Education funding on the table as Democrats hammer out budget resolution

Politico’s Morning Education

Michael Stratford
July 27, 2021

WHAT TO WATCH AS CONGRESS SPRINTS TOWARD THE AUGUST RECESS: A bipartisan group of Senators is racing to finalize a bipartisan infrastructure deal as the chamber returns this week. But the Senate’s next item of business will likely have bigger implications for education.

Senate Majority Leader Chuck Schumer has vowed that the Senate will pass a budget resolution before it leaves town for the August recess. That would unlock reconciliation as a tool for Democrats, allowing them to pass large swaths of the Biden administration’s legislative agenda later this fall — including education proposals — without needing GOP votes.

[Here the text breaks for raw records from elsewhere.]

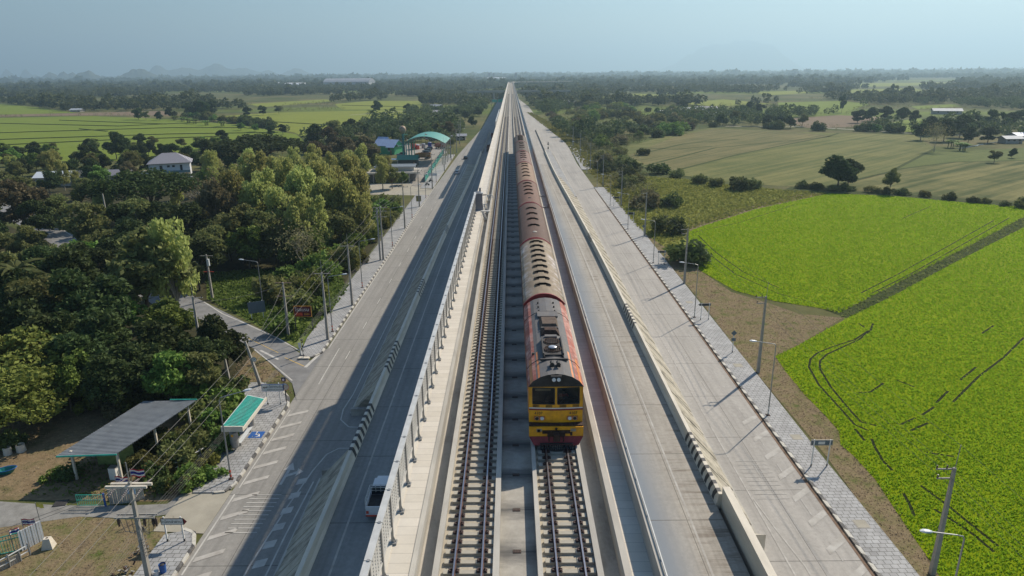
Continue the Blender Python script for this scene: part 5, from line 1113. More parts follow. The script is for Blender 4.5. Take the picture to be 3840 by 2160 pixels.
def truck(label, loc, col, group=None, rz=0, L_=7.5):
    o = thing('dump_truck', label, 'truck', loc, rz, group); pc = pm('truckpaint_%g' % col[0], col, .5, .25, 2); m = MB(); m.loft([[(-1.15, y, .9), (-1.15, y, z), (1.15, y, z), (1.15, y, .9)] for y, z in ((L_/2 - 1.7, 2.7), (L_/2 - .5, 2.65), (L_/2, 1.8))]); m.build('cab', pc, o)
    m = MB(); m.box(-1.0, 1.0, L_/2 - .45, L_/2 - .2, 1.9, 2.5); m.build('windscreen', m_glass2, o); m = MB(); m.box(-1.2, 1.2, -L_/2, -L_/2 + .12, 1.1, 2.75); m.box(-1.2, -1.08, -L_/2 + .12, L_/2 - 1.9, 1.1, 2.75); m.box(1.08, 1.2, -L_/2 + .12, L_/2 - 1.9, 1.1, 2.75); m.box(-1.08, 1.08, L_/2 - 2.05, L_/2 - 1.9, 1.1, 3.0); m.box(-1.08, 1.08, -L_/2 + .12, L_/2 - 2.05, 1.1, 1.25); m.build('tipper_body', pc, o)
    m = MB(); m.box(-1.0, 1.0, -L_/2 + .2, L_/2 - 2.1, 1.26, 2.3); m.build('load', m_wood, o); m = MB(); m.box(-.45, .45, -L_/2 + .1, L_/2 - .3, .6, 1.05); m.build('chassis', m_grime, o)
    for x in (-1.0, 1.0):
        for y in (-L_/2 + 1, -L_/2 + 2.2, L_/2 - 1): wheel(o, x, y, .5, .3)
    return o
truck('maroon dump truck far up the left inner road, farther of two', (-11.0, 425, .04), (.13, .045, .05)); truck('brown dump truck on the left inner road, nearer of two', (-11.2, 353, .04), (.17, .10, .08))
car('pickup_truck', 'small vehicle leaving the right road beyond the far underpass', (*at(1357, 255)[:2], .03), .4, (.5, .5, .5), 'pickup')

# market / depot compound
lot = P2((1010, 428), (1060, 392), (1120, 392), (1112, 412), (1075, 470), (1040, 470)); sheet('forecourt', lot, .05, pm('dusty_forecourt', (.30, .28, .245), .85, .15, .3)); sheet('forecourt', P2((1000, 380), (1012, 362), (1110, 360), (1125, 384), (1060, 425), (1000, 425)), .046, pm('dusty_forecourt', (.30, .28, .245)))
for k, (u, v, c_, lb) in enumerate(((1078, 378, (.03, .03, .035), 'dark parked car at the far end of the row beside the arched hall'), (1074, 383, (.10, .11, .12), 'second dark parked car in the row beside the arched hall'), (1070, 388, (.04, .045, .05), 'third dark parked car in the row beside the arched hall'), (1010, 392, (.20, .22, .24), 'grey car parked beside the green roofed kiosk'))):
    car('parked_car', lb, (*at(u, v)[:2], .06), R(80), c_, 'suv', 'cars parked in the compound')
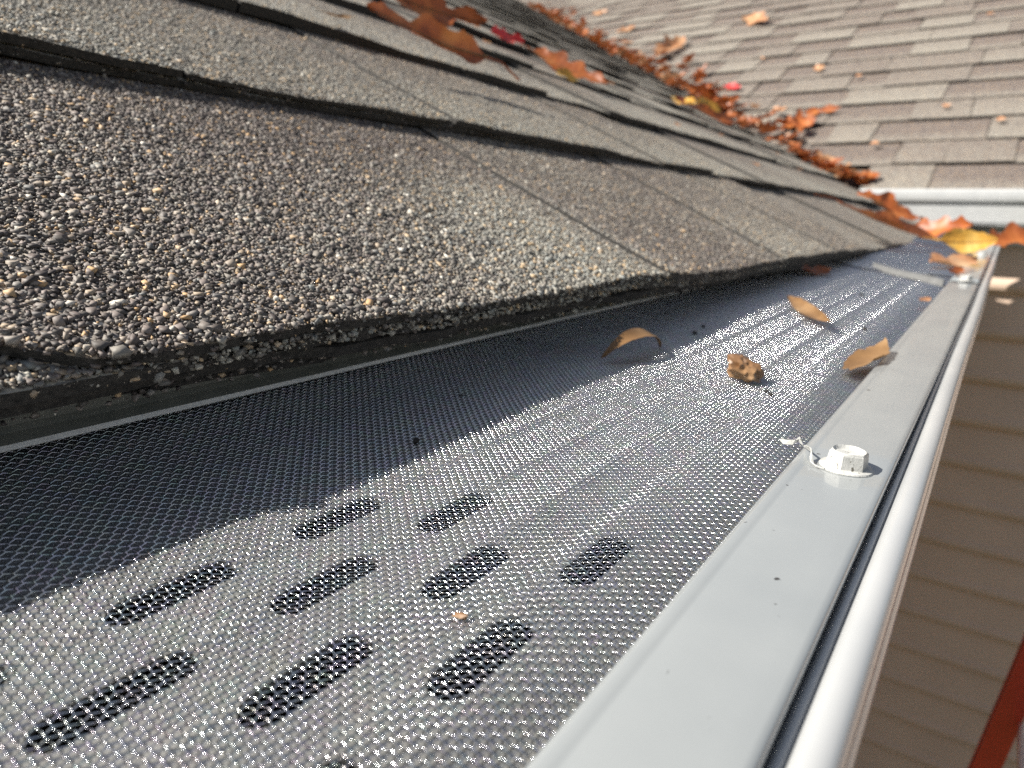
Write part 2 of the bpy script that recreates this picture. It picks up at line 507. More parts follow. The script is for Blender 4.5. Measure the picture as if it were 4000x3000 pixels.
gu, gv, gk = [], [], []
for k, (ua, ub, va, vb, step) in {0: (-30, 680, 0, 143, .79), 1: (20, 760, 143, 286, 1.05), 2: (120, 760, 286, 429, 1.6)}.items():
    a_, b_ = np.meshgrid(np.arange(ua, ub, step), np.arange(va + .2, vb, step))
    a_ = a_.ravel() + rng.uniform(-.55, .55, a_.size) * step; b_ = b_.ravel() + rng.uniform(-.55, .55, b_.size) * step
    d = np.linalg.norm(rp(a_, b_, 0 * a_) - CAMP, axis=1)
    # all of them near the lens, fewer with distance; drop what the frame cannot see
    keep = rng.random(a_.size) < np.clip(1.25 - (d - 90) / 420., .22, 1)
    P_ = rp(a_, b_, 0 * a_) - CAMP
    z_ = P_ @ np.array(fwd); x_ = P_ @ np.array(right); y_ = P_ @ np.array(down)
    keep &= (z_ > 10) & (np.abs(x_ / z_) < .9) & (np.abs(y_ / z_) < .70)
    for (kk, a, b, v0, hgt, t0) in tabs_geo[k]:          # keep the cuts between tabs open
        q = np.clip((b_ - v0) / 152., 0, 1)
        keep &= np.abs(a_ - SK.get((k, a), 0) * q - a) > 1.35
    if k == 0: keep &= b_ > np.array([butt0(u) for u in a_]) - .2
    gu.append(a_[keep]); gv.append(b_[keep]); gk.append(np.full(keep.sum(), k))
V_all, T_all, R_all = [], [], []
base_v, base_f = icos()
pos, tone, dist = [], [], []
for k in (0, 1, 2):
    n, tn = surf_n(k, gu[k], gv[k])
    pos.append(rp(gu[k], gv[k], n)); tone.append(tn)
# granules pressed into the exposed butt edges of the two laminae and on the step at the near end
ue = rng.uniform(-30, 420, 6500)
low = rng.random(ue.size) < .66
ne = np.where(low, rng.uniform(-6.3, -3.6, ue.size), rng.uniform(-2.9, -.3, ue.size))
ce = np.array([curl_main(x, 0) for x in ue])
b0 = np.array([butt0(x) for x in ue])
keep = rng.random(ue.size) < np.where(low, .5, .22)
ue, ne, ce, b0, low = ue[keep], ne[keep], ce[keep], b0[keep], low[keep]
pos.append(rp(ue, np.where(low, .55, b0 - .1) + rng.uniform(-.3, .3, ue.size), ne + ce * .9)); tone.append(np.where(low, rng.uniform(.3, 1, ue.size), rng.uniform(.0, .7, ue.size)))
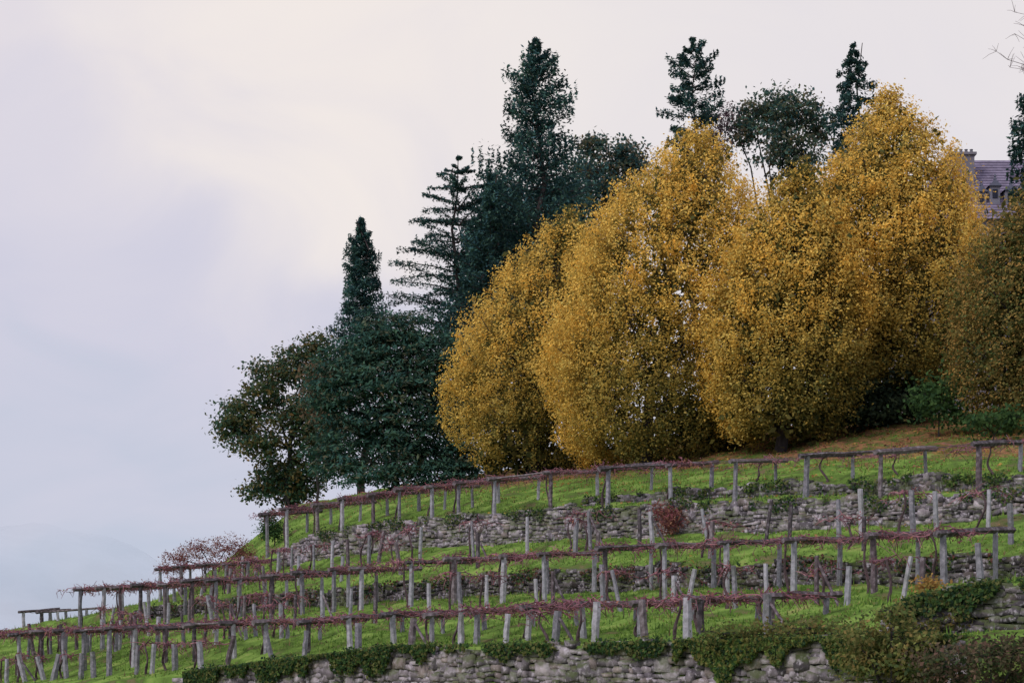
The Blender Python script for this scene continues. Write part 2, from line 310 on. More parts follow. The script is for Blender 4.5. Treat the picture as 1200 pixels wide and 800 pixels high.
def pergola(label,n0,n1,pa,pb,zf,rise,sp,front_wood=.3,beamw=.15,spl=None,railp=.45):
    u0,u1=px_u(pa,n0),px_u(pb,n0); um=(u0+u1)/2; root=empty('vine_pergola',tuple(P3(n0,um,g1(n0,um))),label,'pergola','vine pergolas on the terraces')
    u=u0; pos=[]; tops=[]; btops=[]
    while u<=u1+.1:
        uj=u+random.uniform(-.3,.3); zt=zf(uj)+random.uniform(-.07,.07)
        wood=random.random()<front_wood; col=random.choice(WC if wood else GC)
        m,tp=post_mb(n0,uj,zt+.04,random.uniform(.20,.27),col,(random.uniform(-.07,.07),0)); m.build('post',M_wood if wood else M_granite,root)
        zb=zt+rise+random.uniform(-.06,.06); ub=uj+random.uniform(-.3,.3)
        m,tb=post_mb(n1,ub,zb+.04,random.uniform(.17,.23),random.choice(GC),(random.uniform(-.06,.06),0)); m.build('post',M_granite,root)
        a=tp+np.array([0,0,.03]); b=tb+np.array([0,0,.03]); d=(b-a)/np.linalg.norm(b-a)
        beam_mb(a-d*random.uniform(.3,.8),b+d*random.uniform(.4,1.3),beamw*random.uniform(.85,1.2),random.choice(WC)).build('cross_beam',M_wood,root)
        pos.append((uj,zt)); tops.append(tp); btops.append(tb); u+=(sp if spl is None or u<u0+(u1-u0)*.55 else spl)*random.uniform(.9,1.1)
    for k in range(4):
        t=k/3; m=MB(); pts=[tops[i]*(1-t)+btops[i]*t+np.array([0,0,.1]) for i in range(len(tops))]
        q=[]
        for a,b in zip(pts[:-1],pts[1:]): q+= [a,(a+b)/2-np.array([0,0,.07+random.random()*.1])]
        m.tube(q+[pts[-1]],.013,4,(.13,.09,.10)); m.build('wire',M_wire,root)
    for i in range(len(tops)-1):
        if random.random()<railp:
            beam_mb(tops[i]+np.array([0,0,.07]),tops[i+1]+np.array([0,0,.07]),.09,random.choice(WC)).build('rail',M_wood,root)
    return pos
RED=np.array([[.32,.12,.16],[.42,.18,.23],[.23,.09,.12],[.44,.22,.17],[.30,.26,.10]])
def vine(n,u,zt,label,group,nc=10,clen=2.4,dn=3,leafn=60,up=.05):
    root=empty('grapevine',tuple(P3(n,u,g1(n,u))),label,'grapevine',group)
    z0=g1(n,u)-.05; m=MB(); pts=[]; K=8; ph=random.random()*6; amp=random.uniform(.05,.16); ln=random.uniform(-.3,.3)
    for i in range(K):
        t=i/(K-1); p=P3(n,u+ln*t+amp*math.sin(ph+t*6),z0+(zt-z0)*t); p[1]+=.05*math.cos(ph+4*t); pts.append(p)
    m.tube(pts,[.07*(1-.5*i/K) for i in range(K)],5,(.10,.07,.08),.3); m.build('trunk',M_vine,root)
    c=MB(); LP=[]
    for j in range(nc):
        d=AU*random.choice((-1,1))*random.uniform(.3,1)+AN*random.uniform(-.1,1)*(dn/3); d/=np.linalg.norm(d); L=clen*random.uniform(.4,1.1); q=[pts[-1]]; dz=random.uniform(-.02,.16)
        for i in range(1,7):
            q.append(pts[-1]+d*L*i/6+np.array([random.gauss(0,.07),random.gauss(0,.07),dz*math.sin(i*.8)+random.gauss(0,.07)+up]))
        cc=random.choice([(.26,.12,.16),(.18,.09,.12),(.31,.15,.18)])
        c.tube(q,[.032*(1-.09*i) for i in range(7)],3,cc)
        for i in range(1,7):
            if random.random()<.85:
                e=q[i]+np.array([random.gauss(0,.24),random.gauss(0,.24),random.uniform(-.5,.32)]); c.tube([q[i],(q[i]+e)/2+np.array([0,0,.03]),e],[.02,.016,.011],3,cc)
        for _ in range(leafn//nc):
            i=random.uniform(1,5.99); a=q[int(i)]; b=q[int(i)+1]; LP.append(a+(b-a)*(i%1)+np.array([random.gauss(0,.1),random.gauss(0,.1),random.gauss(-.02,.11)]))
    c.build('canes',M_vine,root)
    if LP:
        LP=np.array(LP); k=len(LP); leaf_obj('leaves',LP,rng.normal(size=(k,3)),rng.uniform(.04,.08,k),rng.uniform(.03,.06,k),RED[rng.choice(5,k,p=[.3,.28,.2,.14,.08])],M_leaf,root)
def vines_for(pos,n0,where,**k):
    for i,(u,z) in enumerate(pos):
        vine(n0+.15,u+.35+random.uniform(-.15,.15),z+.05,f'gnarled dark vine with reddish canes, {ordn(i)} from right on {where}',f'vines on {where}',**k)
pA=pergola('upper pergola of granite posts along the pale stone wall under the trees',67.5,71.0,1142,302,zline(67.5,[(1200,519),(1140,523),(1027,530),(945,536),(858,541),(780,546),(698,552),(636,557),(560,566),(460,577),(380,590),(300,606)]),.4,4.35,spl=2.7,beamw=.23,railp=.15)
vines_for(pA[4:],67.5,'the upper pergola',leafn=170,nc=12)
for i,(u,z) in enumerate(pA[:4]): vine(71.0,u+1.3,z+.35,f'thin reddish vine behind the upper pergola, {ordn(i)} from the right','vines at the back of the upper pergola',nc=8,leafn=50,clen=2.6,dn=-2)
pC=pergola('middle pergola of weathered posts and dark beams across the hillside',56.0,59.2,1113,92,zline(56,[(1200,622),(1113,628),(980,633),(830,636),(750,642),(600,652),(530,657),(400,669),(250,681),(90,693)]),.2,3.4,.4,spl=2.5,beamw=.21,railp=.12)
vines_for(pC,56,'the middle pergola',leafn=130,nc=12)
pF=pergola('lowest pergola with dark beams just above the bottom stone wall',47.0,50.0,905,-40,zline(47,[(990,704),(900,703),(800,706),(650,713),(500,721),(350,729),(130,739),(0,744)]),.15,2.8,.4,spl=2.4,beamw=.20,railp=.12)
vines_for(pF,47,'the lowest pergola',leafn=140,nc=12)
pH=pergola('small far pergola at the left edge of the hill',60.5,62.5,66,12,lambda u:101*60.5/1414.2,.2,2.2,.5)
pJ=pergola('short pergola with red vines where the upper terraces end at the left',63.5,66,292,172,zline(63.5,[(292,660),(230,664),(172,668)]),.25,2.4,.5)
vines_for(pJ,63.5,'the short left pergola',leafn=240,nc=14)
pK=pergola('short pergola piece cut by the right edge, beside the slanting poles',52.5,55.5,1300,1195,lambda u:122*52.5/1414.2,.15,3.5,.3)
def single_row(n,pxs,h,where,group,gran=.6,withvine=.5,brace=.12,w=(.17,.25)):
    cnt=0; vc=0
    for p in pxs:
        nj=n+random.uniform(-.3,.3); u=px_u(p,nj); hh=h*random.uniform(.85,1.12); gr=random.random()<gran; ln=random.uniform(-.12,.12)
        if random.random()<.12: ln=random.choice((-1,1))*random.uniform(.25,.4)
        br=random.random()<brace
        adj=('braced ' if br else 'leaning ' if abs(ln)>.2 else 'upright ')+('pale granite' if gr else 'dark wooden')
        m,tp=post_mb(nj,u,g1(nj,u)+hh,random.uniform(*w),random.choice(GC if gr else WC),(ln,0))
        lab=f'{adj} post, {ordn(cnt)} from right in {where}'
        if br:
            root=empty('vineyard_post',tuple(P3(nj,u,g1(nj,u))),lab,'post',group)
            m.build('shaft',M_granite if gr else M_wood,root); b=MB(); e=P3(nj,u-1.0,g1(nj,u-1.0)); b.tube([e,tp-np.array([0,0,.15])],.06,5,random.choice(WC),.1); b.build('brace',M_wood,root)
        else:
            o=m.build('vineyard_post',M_granite if gr else M_wood,origin=tuple(P3(nj,u,g1(nj,u)))); tag(o,lab,'post',group)
        cnt+=1
        if random.random()<withvine:
            vine(nj,u+random.uniform(.3,.9),g1(nj,u)+hh*.95,f'dark twisted vine, {ordn(vc)} from right in {where}',f'vines in {where}',nc=5,clen=1.5,leafn=34,up=-.02); vc+=1
single_row(64.0,[1158,1098,1070,1010,983,925,897,830,765,750,692,674,618,555,492,443,432,408,389,368,341,325,300,284],1.9,'the row below the long pale wall','posts below the pale stone wall',.7,.7)
single_row(61.8,[1185,1012,832,700,560,470,400,350,310,268,235,205],1.6,'the sparse row above the dark wall','posts above the dark brown wall',.6,.6)
single_row(53.2,[1150,1080,1057,992,957,899,862,803,790,728,707,648,630,570,540,503,440,410,378,345,318,285,252,222,196,175,152,128],1.75,'the row before the middle pergola','posts in front of the middle pergola',.7,.45,.15)
single_row(45.3,[900,806,756,697,650,592,540,482,420,356,320,265,236,205,178,160,128,110,95,78,62,52,30,8],1.35,'the lowest row above the bottom wall','lowest posts above the bottom wall',.85,.5,.1,(.22,.32))
single_row(50.8,[330,300,270,240,215,185,160,140,120,105,90,72,60,40,25],1.6,'the row behind the lowest pergola','posts behind the lowest pergola',.5,.6)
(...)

Senate Democrats on the budget committee earlier this month announced an agreement on a topline $3.5 trillion figure for the entire reconciliation package. The agreement includes the major education policy proposals that the White House has proposed. But Democratic leaders have not yet finalized how that $3.5 trillion will be allocated among the chamber’s various committees, which will be instructed to come up with the actual text of the sweeping package.

It’s not yet clear how much funding Biden’s various education initiatives will receive under the bill or exactly how they’ll be structured, but here’s a guide to what’s on the table:

— Free community college: The Biden administration has made free community college a cornerstone of its higher education legislative agenda. The reconciliation bill is likely to be modeled on the America’s College Promise Act, which is co-sponsored by the chairs of the House and Senate education committees.

— Universal pre-K: The reconciliation package will include some amount of funding to make preschool free for 3- and 4-year olds. Biden’s initial proposal called for spending $200 billion to expand pre-K.

— Boosting Pell Grants: The tentative agreement among Senate Democrats on the budget committee includes Pell Grant funding, but it’s not clear how much the increase will be. The Biden administration has proposed a total $1,800 increase in the Pell grant, which it has called a down payment on its campaign promise to double the amount.

— Funding for HBCUs: Senate Democrats’ framework calls for more funding for minority-serving institutions and historically black colleges. But there hasn’t been agreement yet on what that funding will look like, or how much it will be.

— How do Dreamers fit in? One major issue to watch as the reconciliation package takes shape is whether undocumented immigrants brought to the country as children will be included in the education proposals. The Biden administration has proposed expanding federal student aid eligibility to students who are covered by Deferred Action for Childhood Arrivals, a program which protects them from deportation. Democrats’ legislative proposals for free community college also allow DACA recipients to access the program.